- _Brief_: Repeat only what lies from the line with "Reconstruct this image as a 3D scene using Godot's" to the line with "# Plan positions", those two lines included, exactly as it stands; omit any images.

[Collected data]
┄┄┄┄┄┄┄┄┄┄┄┄┄┄┄┄┄┄┄┄
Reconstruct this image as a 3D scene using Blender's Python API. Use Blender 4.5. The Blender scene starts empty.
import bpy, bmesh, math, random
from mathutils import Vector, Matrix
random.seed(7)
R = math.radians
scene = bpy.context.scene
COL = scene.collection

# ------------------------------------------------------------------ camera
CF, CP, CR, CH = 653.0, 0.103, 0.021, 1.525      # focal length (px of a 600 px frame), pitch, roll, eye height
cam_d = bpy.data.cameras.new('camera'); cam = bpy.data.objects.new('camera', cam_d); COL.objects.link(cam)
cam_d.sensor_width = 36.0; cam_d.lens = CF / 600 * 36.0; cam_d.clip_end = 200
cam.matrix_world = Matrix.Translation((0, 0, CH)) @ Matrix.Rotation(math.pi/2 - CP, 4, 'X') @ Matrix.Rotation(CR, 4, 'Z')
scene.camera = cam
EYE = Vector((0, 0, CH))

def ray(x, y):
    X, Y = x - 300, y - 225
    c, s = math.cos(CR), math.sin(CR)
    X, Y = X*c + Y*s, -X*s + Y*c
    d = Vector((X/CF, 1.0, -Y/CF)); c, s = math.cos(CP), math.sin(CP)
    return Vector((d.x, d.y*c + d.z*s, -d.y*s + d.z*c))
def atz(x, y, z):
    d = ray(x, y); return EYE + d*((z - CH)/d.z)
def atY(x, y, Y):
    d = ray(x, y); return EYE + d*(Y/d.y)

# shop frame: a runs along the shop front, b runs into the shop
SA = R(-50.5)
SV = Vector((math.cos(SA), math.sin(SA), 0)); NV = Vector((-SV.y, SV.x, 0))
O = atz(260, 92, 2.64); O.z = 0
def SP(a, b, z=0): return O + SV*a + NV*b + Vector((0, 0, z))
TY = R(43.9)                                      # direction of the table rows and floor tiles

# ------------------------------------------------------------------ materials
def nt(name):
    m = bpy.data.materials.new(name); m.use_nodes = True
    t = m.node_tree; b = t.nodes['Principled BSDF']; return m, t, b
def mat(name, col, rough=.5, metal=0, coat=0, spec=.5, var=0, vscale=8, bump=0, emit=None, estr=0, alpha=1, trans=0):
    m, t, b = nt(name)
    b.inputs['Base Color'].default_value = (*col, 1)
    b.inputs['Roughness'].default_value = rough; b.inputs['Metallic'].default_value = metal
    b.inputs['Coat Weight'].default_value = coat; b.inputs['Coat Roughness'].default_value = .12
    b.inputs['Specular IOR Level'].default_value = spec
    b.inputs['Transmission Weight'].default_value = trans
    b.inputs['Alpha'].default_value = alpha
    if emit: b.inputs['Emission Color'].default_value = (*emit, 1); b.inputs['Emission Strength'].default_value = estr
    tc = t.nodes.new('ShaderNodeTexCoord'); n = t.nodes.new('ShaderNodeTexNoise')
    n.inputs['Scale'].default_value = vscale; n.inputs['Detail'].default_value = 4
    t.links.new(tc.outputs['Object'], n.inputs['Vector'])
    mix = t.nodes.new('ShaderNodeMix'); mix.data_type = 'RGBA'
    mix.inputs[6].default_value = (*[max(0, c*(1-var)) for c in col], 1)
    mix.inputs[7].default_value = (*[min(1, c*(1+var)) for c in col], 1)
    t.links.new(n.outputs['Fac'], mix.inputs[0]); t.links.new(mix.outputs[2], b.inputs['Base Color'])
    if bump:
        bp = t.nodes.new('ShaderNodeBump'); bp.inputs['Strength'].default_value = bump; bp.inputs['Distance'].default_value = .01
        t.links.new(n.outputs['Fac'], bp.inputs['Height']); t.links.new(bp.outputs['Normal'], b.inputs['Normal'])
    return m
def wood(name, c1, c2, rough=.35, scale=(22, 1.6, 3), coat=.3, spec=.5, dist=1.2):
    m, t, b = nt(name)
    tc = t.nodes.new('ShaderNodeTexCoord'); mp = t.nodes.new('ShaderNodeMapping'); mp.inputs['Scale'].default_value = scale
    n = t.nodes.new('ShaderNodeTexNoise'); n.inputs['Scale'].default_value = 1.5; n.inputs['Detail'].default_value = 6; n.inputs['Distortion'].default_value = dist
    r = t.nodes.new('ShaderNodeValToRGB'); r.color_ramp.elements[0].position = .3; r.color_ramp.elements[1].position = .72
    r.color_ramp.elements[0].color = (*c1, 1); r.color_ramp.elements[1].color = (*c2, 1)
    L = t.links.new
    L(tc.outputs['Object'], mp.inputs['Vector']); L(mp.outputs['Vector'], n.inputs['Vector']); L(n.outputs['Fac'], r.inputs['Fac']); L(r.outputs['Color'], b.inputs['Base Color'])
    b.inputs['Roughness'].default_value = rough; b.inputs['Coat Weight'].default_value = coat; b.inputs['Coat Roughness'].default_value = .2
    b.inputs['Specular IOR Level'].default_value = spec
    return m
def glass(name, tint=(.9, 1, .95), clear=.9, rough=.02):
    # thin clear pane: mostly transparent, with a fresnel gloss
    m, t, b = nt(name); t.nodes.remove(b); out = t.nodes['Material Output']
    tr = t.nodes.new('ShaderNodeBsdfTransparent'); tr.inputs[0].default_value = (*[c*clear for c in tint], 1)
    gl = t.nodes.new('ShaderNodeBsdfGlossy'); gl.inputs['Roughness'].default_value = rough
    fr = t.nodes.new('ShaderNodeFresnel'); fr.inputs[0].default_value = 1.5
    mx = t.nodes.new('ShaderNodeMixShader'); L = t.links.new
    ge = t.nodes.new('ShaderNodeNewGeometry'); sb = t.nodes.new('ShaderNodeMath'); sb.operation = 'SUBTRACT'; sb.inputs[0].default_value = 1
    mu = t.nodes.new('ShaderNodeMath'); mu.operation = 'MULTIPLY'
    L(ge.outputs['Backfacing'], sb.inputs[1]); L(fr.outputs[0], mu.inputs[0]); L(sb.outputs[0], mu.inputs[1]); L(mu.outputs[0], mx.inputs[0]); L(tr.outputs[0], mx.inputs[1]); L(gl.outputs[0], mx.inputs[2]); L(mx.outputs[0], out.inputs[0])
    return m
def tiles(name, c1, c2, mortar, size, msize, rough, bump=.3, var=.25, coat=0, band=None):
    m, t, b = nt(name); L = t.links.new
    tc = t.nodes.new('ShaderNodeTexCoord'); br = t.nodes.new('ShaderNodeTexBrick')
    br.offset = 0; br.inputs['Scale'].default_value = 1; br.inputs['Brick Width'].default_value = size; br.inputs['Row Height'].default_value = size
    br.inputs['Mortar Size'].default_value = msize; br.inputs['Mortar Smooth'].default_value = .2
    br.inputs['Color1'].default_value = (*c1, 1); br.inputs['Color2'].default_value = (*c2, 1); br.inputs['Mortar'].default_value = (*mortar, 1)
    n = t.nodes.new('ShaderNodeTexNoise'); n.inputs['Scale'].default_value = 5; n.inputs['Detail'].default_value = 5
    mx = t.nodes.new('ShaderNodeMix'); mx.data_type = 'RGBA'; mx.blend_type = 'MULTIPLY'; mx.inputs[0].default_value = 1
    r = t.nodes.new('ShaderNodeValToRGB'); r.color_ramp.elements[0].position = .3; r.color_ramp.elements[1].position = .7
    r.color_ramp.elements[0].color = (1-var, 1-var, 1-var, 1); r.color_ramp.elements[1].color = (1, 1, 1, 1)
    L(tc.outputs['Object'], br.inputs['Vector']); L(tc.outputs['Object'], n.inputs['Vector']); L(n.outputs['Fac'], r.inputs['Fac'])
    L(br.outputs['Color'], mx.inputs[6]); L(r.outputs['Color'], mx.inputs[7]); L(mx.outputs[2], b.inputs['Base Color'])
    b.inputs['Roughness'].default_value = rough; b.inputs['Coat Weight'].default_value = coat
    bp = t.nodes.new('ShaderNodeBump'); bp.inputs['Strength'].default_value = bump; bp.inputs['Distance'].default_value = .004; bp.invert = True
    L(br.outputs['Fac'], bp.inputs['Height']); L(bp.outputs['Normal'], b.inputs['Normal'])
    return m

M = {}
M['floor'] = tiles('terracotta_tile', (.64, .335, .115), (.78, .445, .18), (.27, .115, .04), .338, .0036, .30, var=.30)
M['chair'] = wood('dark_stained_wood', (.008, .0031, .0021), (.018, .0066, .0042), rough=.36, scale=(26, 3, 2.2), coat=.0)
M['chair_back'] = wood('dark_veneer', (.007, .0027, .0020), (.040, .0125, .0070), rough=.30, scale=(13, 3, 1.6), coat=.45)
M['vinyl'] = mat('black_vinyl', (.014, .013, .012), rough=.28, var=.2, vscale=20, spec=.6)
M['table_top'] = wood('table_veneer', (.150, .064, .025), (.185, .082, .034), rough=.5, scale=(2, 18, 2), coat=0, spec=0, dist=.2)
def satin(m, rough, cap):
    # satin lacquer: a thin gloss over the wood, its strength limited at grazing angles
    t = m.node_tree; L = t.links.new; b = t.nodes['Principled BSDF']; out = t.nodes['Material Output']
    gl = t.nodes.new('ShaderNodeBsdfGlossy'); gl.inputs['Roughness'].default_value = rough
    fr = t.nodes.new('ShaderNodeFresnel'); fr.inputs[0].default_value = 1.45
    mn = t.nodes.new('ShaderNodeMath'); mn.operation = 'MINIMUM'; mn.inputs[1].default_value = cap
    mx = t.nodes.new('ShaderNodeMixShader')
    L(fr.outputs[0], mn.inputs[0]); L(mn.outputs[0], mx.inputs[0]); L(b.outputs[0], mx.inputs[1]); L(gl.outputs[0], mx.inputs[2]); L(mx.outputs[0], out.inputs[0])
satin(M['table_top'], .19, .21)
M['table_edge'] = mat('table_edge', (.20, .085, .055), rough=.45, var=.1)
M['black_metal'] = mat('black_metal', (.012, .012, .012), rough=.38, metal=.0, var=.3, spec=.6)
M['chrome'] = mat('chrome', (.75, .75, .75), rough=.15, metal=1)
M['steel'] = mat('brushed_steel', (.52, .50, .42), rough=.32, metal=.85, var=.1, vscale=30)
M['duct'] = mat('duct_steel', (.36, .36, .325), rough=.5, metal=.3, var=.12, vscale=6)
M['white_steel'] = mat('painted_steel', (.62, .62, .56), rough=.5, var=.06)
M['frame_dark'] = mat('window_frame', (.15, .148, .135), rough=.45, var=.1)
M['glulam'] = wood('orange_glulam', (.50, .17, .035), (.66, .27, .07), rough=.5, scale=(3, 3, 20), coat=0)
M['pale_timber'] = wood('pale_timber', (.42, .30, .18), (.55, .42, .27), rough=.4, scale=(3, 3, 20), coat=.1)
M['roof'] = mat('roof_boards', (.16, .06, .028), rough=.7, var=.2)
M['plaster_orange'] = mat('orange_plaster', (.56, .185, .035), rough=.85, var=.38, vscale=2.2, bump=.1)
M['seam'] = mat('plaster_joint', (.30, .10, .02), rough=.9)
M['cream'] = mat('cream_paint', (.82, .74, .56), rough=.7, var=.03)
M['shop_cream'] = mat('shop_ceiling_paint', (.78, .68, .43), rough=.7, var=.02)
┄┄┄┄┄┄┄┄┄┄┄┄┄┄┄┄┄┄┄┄
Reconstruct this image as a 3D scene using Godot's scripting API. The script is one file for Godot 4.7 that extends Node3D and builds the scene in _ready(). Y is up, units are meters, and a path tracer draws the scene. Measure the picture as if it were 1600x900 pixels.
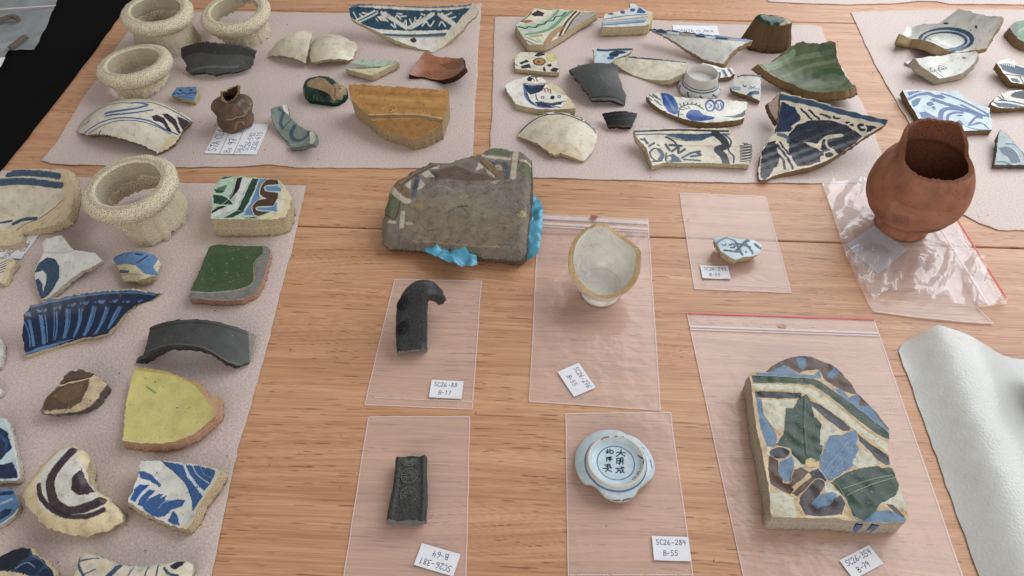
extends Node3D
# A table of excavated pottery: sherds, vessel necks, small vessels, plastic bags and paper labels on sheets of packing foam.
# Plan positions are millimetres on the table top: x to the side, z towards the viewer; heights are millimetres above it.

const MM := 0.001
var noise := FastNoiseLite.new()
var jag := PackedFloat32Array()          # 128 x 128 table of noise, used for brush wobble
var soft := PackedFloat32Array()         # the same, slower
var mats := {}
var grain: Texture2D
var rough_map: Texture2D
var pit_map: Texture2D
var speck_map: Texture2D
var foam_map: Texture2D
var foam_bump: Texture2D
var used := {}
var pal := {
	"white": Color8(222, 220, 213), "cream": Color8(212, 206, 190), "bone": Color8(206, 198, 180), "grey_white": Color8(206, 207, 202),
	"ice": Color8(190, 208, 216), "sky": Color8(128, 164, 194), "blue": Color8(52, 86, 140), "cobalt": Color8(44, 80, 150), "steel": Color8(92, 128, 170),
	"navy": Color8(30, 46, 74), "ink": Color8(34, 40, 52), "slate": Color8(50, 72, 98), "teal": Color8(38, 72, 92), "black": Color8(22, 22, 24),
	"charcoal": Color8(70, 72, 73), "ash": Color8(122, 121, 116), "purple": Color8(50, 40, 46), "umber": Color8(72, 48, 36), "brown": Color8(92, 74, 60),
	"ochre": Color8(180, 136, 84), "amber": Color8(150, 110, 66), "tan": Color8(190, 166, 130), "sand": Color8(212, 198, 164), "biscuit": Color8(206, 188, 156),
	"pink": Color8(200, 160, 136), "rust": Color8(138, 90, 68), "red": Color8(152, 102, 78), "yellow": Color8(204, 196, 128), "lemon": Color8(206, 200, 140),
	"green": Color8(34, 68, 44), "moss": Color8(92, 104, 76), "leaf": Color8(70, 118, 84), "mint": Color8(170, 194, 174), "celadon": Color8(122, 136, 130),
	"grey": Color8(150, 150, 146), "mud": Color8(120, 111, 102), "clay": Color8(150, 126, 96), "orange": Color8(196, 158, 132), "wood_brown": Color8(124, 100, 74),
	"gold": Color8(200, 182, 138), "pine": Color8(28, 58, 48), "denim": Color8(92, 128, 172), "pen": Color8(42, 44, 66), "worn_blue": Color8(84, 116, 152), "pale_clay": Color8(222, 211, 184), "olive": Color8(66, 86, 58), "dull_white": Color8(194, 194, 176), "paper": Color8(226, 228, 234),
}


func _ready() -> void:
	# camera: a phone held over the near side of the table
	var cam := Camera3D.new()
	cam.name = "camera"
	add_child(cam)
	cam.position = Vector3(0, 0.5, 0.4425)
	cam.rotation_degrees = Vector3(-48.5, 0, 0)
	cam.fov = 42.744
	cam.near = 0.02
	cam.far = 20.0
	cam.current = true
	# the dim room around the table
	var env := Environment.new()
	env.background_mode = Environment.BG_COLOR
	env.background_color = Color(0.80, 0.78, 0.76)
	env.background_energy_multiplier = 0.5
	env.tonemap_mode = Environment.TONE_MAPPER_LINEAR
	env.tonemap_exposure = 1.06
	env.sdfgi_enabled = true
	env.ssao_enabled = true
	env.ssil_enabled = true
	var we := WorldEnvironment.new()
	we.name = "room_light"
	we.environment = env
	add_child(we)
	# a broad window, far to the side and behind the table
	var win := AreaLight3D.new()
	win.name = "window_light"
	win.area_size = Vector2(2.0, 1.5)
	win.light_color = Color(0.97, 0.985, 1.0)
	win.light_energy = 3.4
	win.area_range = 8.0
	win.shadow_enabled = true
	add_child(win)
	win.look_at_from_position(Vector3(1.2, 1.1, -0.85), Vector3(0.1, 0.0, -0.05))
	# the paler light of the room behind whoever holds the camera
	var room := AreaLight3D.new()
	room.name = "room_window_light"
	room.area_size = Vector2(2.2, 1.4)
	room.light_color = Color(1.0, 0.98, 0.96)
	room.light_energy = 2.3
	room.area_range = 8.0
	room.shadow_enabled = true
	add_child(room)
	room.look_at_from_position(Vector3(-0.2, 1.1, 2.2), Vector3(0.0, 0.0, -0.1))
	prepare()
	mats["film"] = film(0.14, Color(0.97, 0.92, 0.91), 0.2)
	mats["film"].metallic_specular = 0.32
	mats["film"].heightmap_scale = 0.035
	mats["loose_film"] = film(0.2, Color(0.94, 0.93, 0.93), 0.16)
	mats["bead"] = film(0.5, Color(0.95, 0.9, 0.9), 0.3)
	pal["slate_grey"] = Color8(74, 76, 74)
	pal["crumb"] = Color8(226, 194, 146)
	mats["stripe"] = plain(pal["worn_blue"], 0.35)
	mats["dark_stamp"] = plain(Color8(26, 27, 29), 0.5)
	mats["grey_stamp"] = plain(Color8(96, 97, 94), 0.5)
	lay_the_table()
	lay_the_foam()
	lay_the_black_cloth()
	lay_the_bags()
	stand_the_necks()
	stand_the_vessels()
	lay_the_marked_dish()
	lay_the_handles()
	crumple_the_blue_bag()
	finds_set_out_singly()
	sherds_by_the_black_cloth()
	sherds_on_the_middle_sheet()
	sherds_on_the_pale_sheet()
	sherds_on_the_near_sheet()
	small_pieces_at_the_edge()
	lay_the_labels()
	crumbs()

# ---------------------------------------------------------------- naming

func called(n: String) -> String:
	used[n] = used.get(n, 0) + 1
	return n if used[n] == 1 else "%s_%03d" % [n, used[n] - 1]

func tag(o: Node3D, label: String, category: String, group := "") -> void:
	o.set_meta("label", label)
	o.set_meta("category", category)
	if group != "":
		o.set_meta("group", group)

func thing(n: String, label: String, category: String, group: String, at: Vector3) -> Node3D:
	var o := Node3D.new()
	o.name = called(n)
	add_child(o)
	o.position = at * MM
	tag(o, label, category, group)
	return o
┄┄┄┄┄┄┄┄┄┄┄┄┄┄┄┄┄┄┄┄
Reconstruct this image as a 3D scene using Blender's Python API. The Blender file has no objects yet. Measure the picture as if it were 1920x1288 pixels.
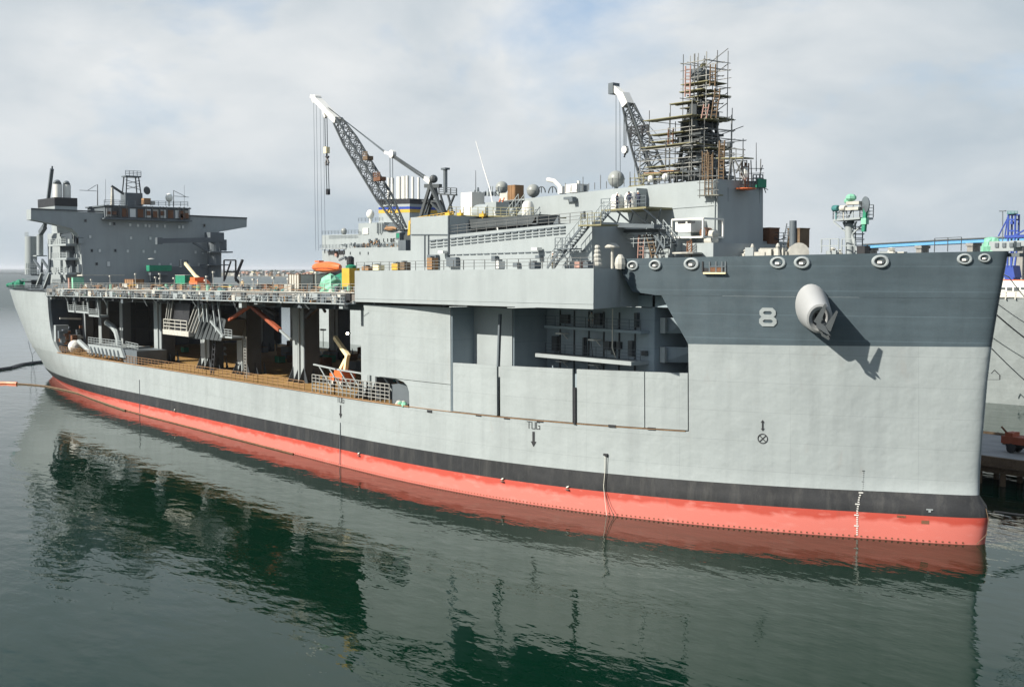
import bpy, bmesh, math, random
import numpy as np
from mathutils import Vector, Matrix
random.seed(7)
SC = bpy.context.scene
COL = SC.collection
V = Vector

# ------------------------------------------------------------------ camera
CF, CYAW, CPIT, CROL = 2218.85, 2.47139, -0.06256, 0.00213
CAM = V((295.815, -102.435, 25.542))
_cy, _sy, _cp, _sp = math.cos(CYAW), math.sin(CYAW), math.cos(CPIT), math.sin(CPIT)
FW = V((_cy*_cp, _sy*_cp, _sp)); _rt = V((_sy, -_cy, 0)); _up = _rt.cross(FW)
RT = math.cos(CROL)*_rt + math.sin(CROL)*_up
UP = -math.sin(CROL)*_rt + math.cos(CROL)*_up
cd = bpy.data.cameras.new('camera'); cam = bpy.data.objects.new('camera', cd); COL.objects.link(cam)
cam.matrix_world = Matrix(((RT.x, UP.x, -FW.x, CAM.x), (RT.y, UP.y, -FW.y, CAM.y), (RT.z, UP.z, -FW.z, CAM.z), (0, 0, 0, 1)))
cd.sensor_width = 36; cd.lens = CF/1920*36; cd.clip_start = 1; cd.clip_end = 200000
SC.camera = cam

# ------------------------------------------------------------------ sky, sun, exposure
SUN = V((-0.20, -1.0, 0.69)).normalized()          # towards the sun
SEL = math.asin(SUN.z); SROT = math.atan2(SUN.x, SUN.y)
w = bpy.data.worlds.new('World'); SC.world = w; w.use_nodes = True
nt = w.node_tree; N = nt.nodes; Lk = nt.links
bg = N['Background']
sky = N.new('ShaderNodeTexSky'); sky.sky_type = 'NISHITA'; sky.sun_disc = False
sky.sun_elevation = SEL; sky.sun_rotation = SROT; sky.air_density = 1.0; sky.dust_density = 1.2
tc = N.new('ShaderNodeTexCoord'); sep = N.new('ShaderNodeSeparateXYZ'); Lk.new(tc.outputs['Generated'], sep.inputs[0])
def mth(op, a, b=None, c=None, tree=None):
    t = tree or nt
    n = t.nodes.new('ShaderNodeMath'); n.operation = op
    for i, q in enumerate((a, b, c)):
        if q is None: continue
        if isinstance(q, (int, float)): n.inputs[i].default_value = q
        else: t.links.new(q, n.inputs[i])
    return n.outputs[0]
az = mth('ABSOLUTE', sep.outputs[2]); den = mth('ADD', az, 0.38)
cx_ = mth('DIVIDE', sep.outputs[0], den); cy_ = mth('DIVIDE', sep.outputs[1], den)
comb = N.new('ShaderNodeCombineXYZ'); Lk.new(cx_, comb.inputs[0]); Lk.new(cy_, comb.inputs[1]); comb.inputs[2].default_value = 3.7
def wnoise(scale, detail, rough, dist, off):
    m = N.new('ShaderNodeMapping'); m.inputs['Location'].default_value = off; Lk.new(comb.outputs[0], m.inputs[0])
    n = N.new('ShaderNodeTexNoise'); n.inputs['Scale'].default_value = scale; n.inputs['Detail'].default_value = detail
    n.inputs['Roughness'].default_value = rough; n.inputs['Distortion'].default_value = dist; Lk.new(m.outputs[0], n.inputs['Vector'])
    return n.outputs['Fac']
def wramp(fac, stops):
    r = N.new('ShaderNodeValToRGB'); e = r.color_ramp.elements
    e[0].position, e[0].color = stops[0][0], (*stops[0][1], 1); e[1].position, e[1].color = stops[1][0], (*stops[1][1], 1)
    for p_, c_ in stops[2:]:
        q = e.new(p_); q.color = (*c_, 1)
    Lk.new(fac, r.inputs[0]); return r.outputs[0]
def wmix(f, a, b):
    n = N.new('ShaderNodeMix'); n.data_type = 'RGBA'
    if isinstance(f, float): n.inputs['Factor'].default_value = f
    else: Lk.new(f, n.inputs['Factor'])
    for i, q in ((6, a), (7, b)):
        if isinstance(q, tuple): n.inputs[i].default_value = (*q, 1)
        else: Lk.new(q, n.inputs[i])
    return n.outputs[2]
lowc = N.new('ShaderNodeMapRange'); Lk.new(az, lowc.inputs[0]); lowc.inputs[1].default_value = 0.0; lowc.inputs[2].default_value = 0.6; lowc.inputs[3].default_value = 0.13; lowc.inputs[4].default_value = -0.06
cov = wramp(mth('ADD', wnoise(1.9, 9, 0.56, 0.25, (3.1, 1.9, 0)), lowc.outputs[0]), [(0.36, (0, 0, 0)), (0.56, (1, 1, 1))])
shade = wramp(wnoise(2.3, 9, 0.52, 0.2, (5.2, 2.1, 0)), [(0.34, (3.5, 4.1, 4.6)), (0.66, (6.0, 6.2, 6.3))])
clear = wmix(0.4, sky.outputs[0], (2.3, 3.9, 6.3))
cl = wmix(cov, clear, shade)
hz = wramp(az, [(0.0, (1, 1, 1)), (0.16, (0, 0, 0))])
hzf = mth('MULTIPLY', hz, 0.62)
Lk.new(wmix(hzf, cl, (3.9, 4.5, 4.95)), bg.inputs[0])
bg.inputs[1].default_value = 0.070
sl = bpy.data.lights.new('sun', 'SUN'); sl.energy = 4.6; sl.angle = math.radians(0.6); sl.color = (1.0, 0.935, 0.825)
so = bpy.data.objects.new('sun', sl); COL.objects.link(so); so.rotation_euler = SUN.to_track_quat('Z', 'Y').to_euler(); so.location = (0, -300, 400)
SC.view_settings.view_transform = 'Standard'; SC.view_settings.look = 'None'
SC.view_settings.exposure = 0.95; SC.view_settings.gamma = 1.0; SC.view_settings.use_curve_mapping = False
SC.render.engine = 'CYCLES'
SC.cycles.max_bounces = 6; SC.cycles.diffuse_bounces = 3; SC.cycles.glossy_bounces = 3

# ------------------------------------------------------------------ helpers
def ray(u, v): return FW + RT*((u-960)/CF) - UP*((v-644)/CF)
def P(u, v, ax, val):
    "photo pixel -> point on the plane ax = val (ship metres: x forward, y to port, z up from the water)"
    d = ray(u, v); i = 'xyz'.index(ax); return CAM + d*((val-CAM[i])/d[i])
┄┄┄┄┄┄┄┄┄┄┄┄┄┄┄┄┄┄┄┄
- _Solution to the exercise_:
Reconstruct this image as a 3D scene using Godot's scripting API. The script is one file for Godot 4.7 that extends Node3D and builds the scene in _ready(). Y is up, units are meters, and a path tracer draws the scene. Measure the picture as if it were 1600x900 pixels.
extends Node3D
# A table of excavated pottery: sherds, vessel necks, small vessels, plastic bags and paper labels on sheets of packing foam.
# Plan positions are millimetres on the table top: x to the side, z towards the viewer; heights are millimetres above it.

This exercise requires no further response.